For every clever, interesting, and fresh idea Afterbirth has, it also has some dickish, spiteful, little aggravation to throw at you as well. Those handy item room recyclers I mentioned earlier? Sure, you could get one of those in an item room, or you could get an item surrounded by spikes, or a “bonus” room infested with monsters, what a cute joke! Those new rooms and traps? Neat, until you wind up in a boss room the size of a closet with TNT barrels or spike blocks in all four corners, have fun with that! The new bosses?
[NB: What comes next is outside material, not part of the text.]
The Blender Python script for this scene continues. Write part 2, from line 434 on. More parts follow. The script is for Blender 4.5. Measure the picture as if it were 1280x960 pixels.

Sure, they all have new and clever mechanics, but many of them also flood the screen with nearly unavoidable shots and a legion of minions in addition to whatever fresh hell they’re also bringing.
I imagine the idea was to challenge seasoned players with this expansion, to push the skills of hardcore Isaac players to their upper limits. But the difficulty in Afterbirth goes so far it loops back around on itself, ending up with a game that feels more luck based than ever. In Rebirth, I used to feel that any run, no matter how unlucky, could be saved by smart play and excellent dodging. In Afterbirth, I’ve had several rounds that felt so hopelessly stacked against me that instead of galvanizing me to play better, they just demoralized me into throwing in the towel, hoping for better items in the next run. That’s not a great way to feel after 200 hours of experience in a game.
The nastiness of the difficulty spike leaves me in an uncomfortable position with this review. I think that the vast majority of changes made in Afterbirth are superb. The astounding creativity of the new items, modes, and rooms is flat out inspiring, as is the sheer amount of new additions. Afterbirth has found ways to significantly add to and improved on a game that I already considered to be a nearly flawless. I don’t want to diminish that accomplishment at all – in a perfect world, this is what all DLC would be like. I’m still having tons of fun with the game and I’ll probably be playing it for another hundred hours or so, but I’d be lying if I said I was having as much fun with Afterbirth as I did with Rebirth. It found my limit.
You should absolutely play Afterbirth. If you’re already an Isaac diehard, or someone fresh to the genre, Afterbirth has hours upon hours of genuine joy in store for you. But you should know it will also have moments of soul-annihilating frustration. Maybe that’s the price for flying so close to perfection.
[This review is based on a retail build of the game purchased by the reviewer.]